** Start MATERIAL PROVIDED **
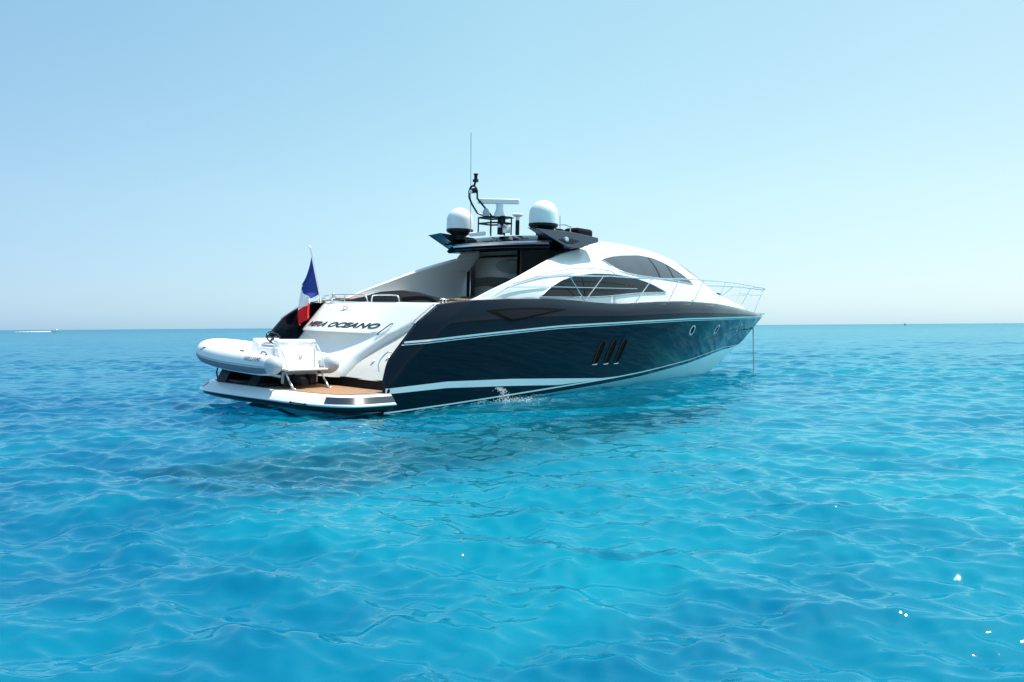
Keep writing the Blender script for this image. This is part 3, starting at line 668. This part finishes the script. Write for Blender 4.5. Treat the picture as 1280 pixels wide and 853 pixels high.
# transom
LZ = [.62, .9, 1.2, 1.5, 1.62, 1.66, 1.72, 1.85, 2.0, 2.15, 2.3, 2.38, 2.42, 2.43]
LXc = [.26, .50, .80, 1.08, 1.18, .90, .94, 1.14, 1.32, 1.51, 1.70, 1.80, 1.88, 2.6]
RZz = [.62, .8, 1.05, 1.37, 1.65, 1.87, 2.1, 2.28, 2.43]; RYy = [-.62, -.68, -.80, -1.15, -1.60, -1.95, -2.25, -2.36, -2.38]
def tx(y, z):
    b = I(z, LZ, LXc)
    base = I(z, [.62, 1.62, 1.66, 2.43], [.26, 1.18, 1.20, 1.84])
    if 1.64 < z < 2.38:
        k = max(0, 1 - ((y - .75) / 1.65) ** 2); b = base + (b - base) * k
    return b + .10 * (y / 2.3) ** 2
trn = MB(); rows = []
zl = sorted(set(LZ + [1.0, 1.1, 1.3, 1.4, 1.655, 1.78, 1.92, 2.08, 2.22]))
for z in zl:
    yl = 2.30; yrr = I(z, RZz, RYy); row = []
    row.append((tx(yl, z) + .35, yl + .05, z))
    for i in range(33):
        t = i / 32; y = yl + (yrr - yl) * t
        ed = .16 * (max(0, 1 - t * (yl - yrr) / .22) ** 2) + .20 * (max(0, 1 - (1 - t) * (yl - yrr) / .30) ** 2)
        row.append((tx(y, z) + ed, y, z))
    row.append((tx(yrr, z) + .55, yrr - .04, z)); rows.append(row)
trn.grid(rows); transom = P('transom', trn, M['white'], auto=50)
# stair recess between transom and starboard wing, mirrored quarter to port is covered by the wing
rc = MB(); rows = []
for i, z in enumerate(np.linspace(.62, 2.30, 30)):
    a = I(z, RZz, RYy); row = []
    for t in np.linspace(0, 1, 12):
        y = a + .03 + (-2.62 - a) * t; row.append((max(tx(-1, z) + .20 - .10 * math.sin(t * math.pi) , xe(z) + .12 * 1) + .12 * (1 - t) * 0 - .0, y, z))
    rows.append(row)
rc.grid(rows); P('quarter_stair_moulding', rc, mat('cream_gelcoat', (.66, .64, .58), .35, var=.04))
for (y, z) in ((-1.35, 1.02), (-1.75, 1.12), (-1.95, 1.35), (-2.25, 1.55)):
    x = max(tx(-1, z) + .10, xe(z) + .12)
    P('courtesy_light', MB().lathe((x - .02, y, z), [(.001, -.02), (.035, -.015), (.045, 0), (.045, .04)], 12, 'x'), M['chrome'])
P('stair_handrail', MB().tube([(xe(1.0) - .02, -2.28, .86), (xe(1.0), -2.22, 1.05), (xe(1.3), -2.30, 1.30), (xe(1.3) + .1, -2.35, 1.28)], .016, 6, smooth=1), M['chrome'])
P('transom_grab_handle', MB().tube([(1.22, -.95, 1.62), (1.14, -.96, 1.64), (1.36, -1.22, 1.90), (1.44, -1.20, 1.90)], .013, 6), M['chrome_dark'])
P('transom_latch', MB().box(1.24, 1.28, 1.93, 2.0, 1.98, 2.0), M['chrome_dark'])
# chrome emblem above the name
em = MB().lathe((1.60, .86, 2.22), [(.001, -.02), (.05, -.02), (.055, 0), (.05, .02)], 14, 'x')
em.tube([(1.60, 1.02, 2.16), (1.60, .98, 2.26), (1.62, .88, 2.29), (1.62, .76, 2.26), (1.58, .74, 2.14)], .014, 6); P('emblem', em, M['chrome'])
def text_mesh(name, body, size, fn, m, parent, extrude=.01, offset=0.0, shear=.3, sx=1.3, spacing=1.0):
    cu = bpy.data.curves.new(name, 'FONT'); cu.body = body; cu.size = size; cu.extrude = extrude; cu.offset = offset; cu.shear = shear
    cu.align_x = 'CENTER'; cu.space_character = spacing; cu.resolution_u = 3
    to = bpy.data.objects.new(name + '_src', cu); COL.objects.link(to); bpy.context.view_layer.update()
    me = bpy.data.meshes.new_from_object(to.evaluated_get(bpy.context.evaluated_depsgraph_get()))
    bpy.data.objects.remove(to); me.name = name
    for v in me.vertices: v.co = fn(v.co.x * sx, v.co.y, v.co.z)
    me.materials.clear(); me.materials.append(m); me.update()
    o = bpy.data.objects.new(name, me); COL.objects.link(o)
    if parent: o.parent = parent
    return o
def on_transom(u, v, w):
    y = .56 - u; z = 1.775 + v * .62; x = tx(y, z) - .015 - w * .77
    return (x, y, z + w * .63)
text_mesh('yacht_name', 'VERA OCEANO', .27, on_transom, M['chrome_dark'], yacht, .007, .005, .34, 1.40, 1.05)
# crease line and lower dark opening under the transom
P('garage_recess', MB().grid([[(.40, 2.2, .40), (.40, -2.55, .40)], [(.40, 2.2, .64), (.40, -2.55, .64)]]).grid([[(.40, 2.2, .64), (.40, -2.55, .64)], [(.9, 2.2, .66), (.9, -2.55, .66)]]), M['black'])
# sunpad top with canvas cover
cv = MB(); rows = []
for y in np.linspace(2.42, -1.95, 40):
    h = .04 + .31 * math.exp(-((y - .45) / 1.25) ** 2) + .01 * math.sin(y * 9)
    row = []
    for t in np.linspace(0, 1, 22):
        x = 2.10 + 2.2 * t; e = (1 - abs(2 * t - 1) ** 5)
        row.append((x, y, 2.38 + .02 + (h * (.45 + .55 * math.sin(math.pi * min(1, t * 1.1))) + .012 * math.sin(x * 11 + y * 4)) * e - .12 * (1 - e)))
    rows.append(row)
cv.grid(rows); solid(P('sunpad_cover', cv, M['fabric']), .03)
P('sunpad_roll', MB().tube([(2.1, -.8, 2.50), (2.1, -1.3, 2.54), (2.1, -1.75, 2.53), (2.1, -2.0, 2.42), (2.06, -2.12, 2.25), (2.0, -2.18, 2.1)], .06, 10, smooth=2), M['fabric'])
tr_ = MB()
def hoop(y0, y1, z=2.60, x=1.93): tr_.tube([(x, y0, 2.42), (x, y0 + (y1 - y0) * .02, z - .05), (x, y0 + (y1 - y0) * .07, z), (x, y1 - (y1 - y0) * .12, z), (x, y1 - (y1 - y0) * .04, z - .05), (x, y1, 2.42)], .016, 8, smooth=1)
hoop(1.85, .36); hoop(.22, -.85); tr_.tube([(1.93, 1.3, 2.42), (1.93, 1.3, 2.59)], .013, 6)
tr_.tube([(1.93, 1.85, 2.59), (2.0, 2.3, 2.56), (2.3, 2.5, 2.50)], .013, 6)
P('transom_rail', tr_, M['chrome'])
P('searchlight_knob', MB().lathe((1.95, 1.80, 2.52), [(.001, -.03), (.04, -.02), (.05, .03), (.04, .10), (.001, .13)], 12), M['chrome'])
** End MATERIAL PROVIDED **
Strip out the pictures and quote the remaining data word for word.

EXERCISE RESULT.
Keep writing the Blender script for this image. This is part 3, starting at line 668. This part finishes the script. Write for Blender 4.5. Treat the picture as 1280 pixels wide and 853 pixels high.
# transom
LZ = [.62, .9, 1.2, 1.5, 1.62, 1.66, 1.72, 1.85, 2.0, 2.15, 2.3, 2.38, 2.42, 2.43]
LXc = [.26, .50, .80, 1.08, 1.18, .90, .94, 1.14, 1.32, 1.51, 1.70, 1.80, 1.88, 2.6]
RZz = [.62, .8, 1.05, 1.37, 1.65, 1.87, 2.1, 2.28, 2.43]; RYy = [-.62, -.68, -.80, -1.15, -1.60, -1.95, -2.25, -2.36, -2.38]
def tx(y, z):
    b = I(z, LZ, LXc)
    base = I(z, [.62, 1.62, 1.66, 2.43], [.26, 1.18, 1.20, 1.84])
    if 1.64 < z < 2.38:
        k = max(0, 1 - ((y - .75) / 1.65) ** 2); b = base + (b - base) * k
    return b + .10 * (y / 2.3) ** 2
trn = MB(); rows = []
zl = sorted(set(LZ + [1.0, 1.1, 1.3, 1.4, 1.655, 1.78, 1.92, 2.08, 2.22]))
for z in zl:
    yl = 2.30; yrr = I(z, RZz, RYy); row = []
    row.append((tx(yl, z) + .35, yl + .05, z))
    for i in range(33):
        t = i / 32; y = yl + (yrr - yl) * t
        ed = .16 * (max(0, 1 - t * (yl - yrr) / .22) ** 2) + .20 * (max(0, 1 - (1 - t) * (yl - yrr) / .30) ** 2)
        row.append((tx(y, z) + ed, y, z))
    row.append((tx(yrr, z) + .55, yrr - .04, z)); rows.append(row)
trn.grid(rows); transom = P('transom', trn, M['white'], auto=50)
# stair recess between transom and starboard wing, mirrored quarter to port is covered by the wing
rc = MB(); rows = []
for i, z in enumerate(np.linspace(.62, 2.30, 30)):
    a = I(z, RZz, RYy); row = []
    for t in np.linspace(0, 1, 12):
        y = a + .03 + (-2.62 - a) * t; row.append((max(tx(-1, z) + .20 - .10 * math.sin(t * math.pi) , xe(z) + .12 * 1) + .12 * (1 - t) * 0 - .0, y, z))
    rows.append(row)
rc.grid(rows); P('quarter_stair_moulding', rc, mat('cream_gelcoat', (.66, .64, .58), .35, var=.04))
for (y, z) in ((-1.35, 1.02), (-1.75, 1.12), (-1.95, 1.35), (-2.25, 1.55)):
    x = max(tx(-1, z) + .10, xe(z) + .12)
    P('courtesy_light', MB().lathe((x - .02, y, z), [(.001, -.02), (.035, -.015), (.045, 0), (.045, .04)], 12, 'x'), M['chrome'])
P('stair_handrail', MB().tube([(xe(1.0) - .02, -2.28, .86), (xe(1.0), -2.22, 1.05), (xe(1.3), -2.30, 1.30), (xe(1.3) + .1, -2.35, 1.28)], .016, 6, smooth=1), M['chrome'])
P('transom_grab_handle', MB().tube([(1.22, -.95, 1.62), (1.14, -.96, 1.64), (1.36, -1.22, 1.90), (1.44, -1.20, 1.90)], .013, 6), M['chrome_dark'])
P('transom_latch', MB().box(1.24, 1.28, 1.93, 2.0, 1.98, 2.0), M['chrome_dark'])
# chrome emblem above the name
em = MB().lathe((1.60, .86, 2.22), [(.001, -.02), (.05, -.02), (.055, 0), (.05, .02)], 14, 'x')
em.tube([(1.60, 1.02, 2.16), (1.60, .98, 2.26), (1.62, .88, 2.29), (1.62, .76, 2.26), (1.58, .74, 2.14)], .014, 6); P('emblem', em, M['chrome'])
def text_mesh(name, body, size, fn, m, parent, extrude=.01, offset=0.0, shear=.3, sx=1.3, spacing=1.0):
    cu = bpy.data.curves.new(name, 'FONT'); cu.body = body; cu.size = size; cu.extrude = extrude; cu.offset = offset; cu.shear = shear
    cu.align_x = 'CENTER'; cu.space_character = spacing; cu.resolution_u = 3
    to = bpy.data.objects.new(name + '_src', cu); COL.objects.link(to); bpy.context.view_layer.update()
    me = bpy.data.meshes.new_from_object(to.evaluated_get(bpy.context.evaluated_depsgraph_get()))
    bpy.data.objects.remove(to); me.name = name
    for v in me.vertices: v.co = fn(v.co.x * sx, v.co.y, v.co.z)
    me.materials.clear(); me.materials.append(m); me.update()
    o = bpy.data.objects.new(name, me); COL.objects.link(o)
    if parent: o.parent = parent
    return o
def on_transom(u, v, w):
    y = .56 - u; z = 1.775 + v * .62; x = tx(y, z) - .015 - w * .77
    return (x, y, z + w * .63)
text_mesh('yacht_name', 'VERA OCEANO', .27, on_transom, M['chrome_dark'], yacht, .007, .005, .34, 1.40, 1.05)
# crease line and lower dark opening under the transom
P('garage_recess', MB().grid([[(.40, 2.2, .40), (.40, -2.55, .40)], [(.40, 2.2, .64), (.40, -2.55, .64)]]).grid([[(.40, 2.2, .64), (.40, -2.55, .64)], [(.9, 2.2, .66), (.9, -2.55, .66)]]), M['black'])
# sunpad top with canvas cover
cv = MB(); rows = []
for y in np.linspace(2.42, -1.95, 40):
    h = .04 + .31 * math.exp(-((y - .45) / 1.25) ** 2) + .01 * math.sin(y * 9)
    row = []
    for t in np.linspace(0, 1, 22):
        x = 2.10 + 2.2 * t; e = (1 - abs(2 * t - 1) ** 5)
        row.append((x, y, 2.38 + .02 + (h * (.45 + .55 * math.sin(math.pi * min(1, t * 1.1))) + .012 * math.sin(x * 11 + y * 4)) * e - .12 * (1 - e)))
    rows.append(row)
cv.grid(rows); solid(P('sunpad_cover', cv, M['fabric']), .03)
P('sunpad_roll', MB().tube([(2.1, -.8, 2.50), (2.1, -1.3, 2.54), (2.1, -1.75, 2.53), (2.1, -2.0, 2.42), (2.06, -2.12, 2.25), (2.0, -2.18, 2.1)], .06, 10, smooth=2), M['fabric'])
tr_ = MB()
def hoop(y0, y1, z=2.60, x=1.93): tr_.tube([(x, y0, 2.42), (x, y0 + (y1 - y0) * .02, z - .05), (x, y0 + (y1 - y0) * .07, z), (x, y1 - (y1 - y0) * .12, z), (x, y1 - (y1 - y0) * .04, z - .05), (x, y1, 2.42)], .016, 8, smooth=1)
hoop(1.85, .36); hoop(.22, -.85); tr_.tube([(1.93, 1.3, 2.42), (1.93, 1.3, 2.59)], .013, 6)
tr_.tube([(1.93, 1.85, 2.59), (2.0, 2.3, 2.56), (2.3, 2.5, 2.50)], .013, 6)
P('transom_rail', tr_, M['chrome'])
P('searchlight_knob', MB().lathe((1.95, 1.80, 2.52), [(.001, -.03), (.04, -.02), (.05, .03), (.04, .10), (.001, .13)], 12), M['chrome'])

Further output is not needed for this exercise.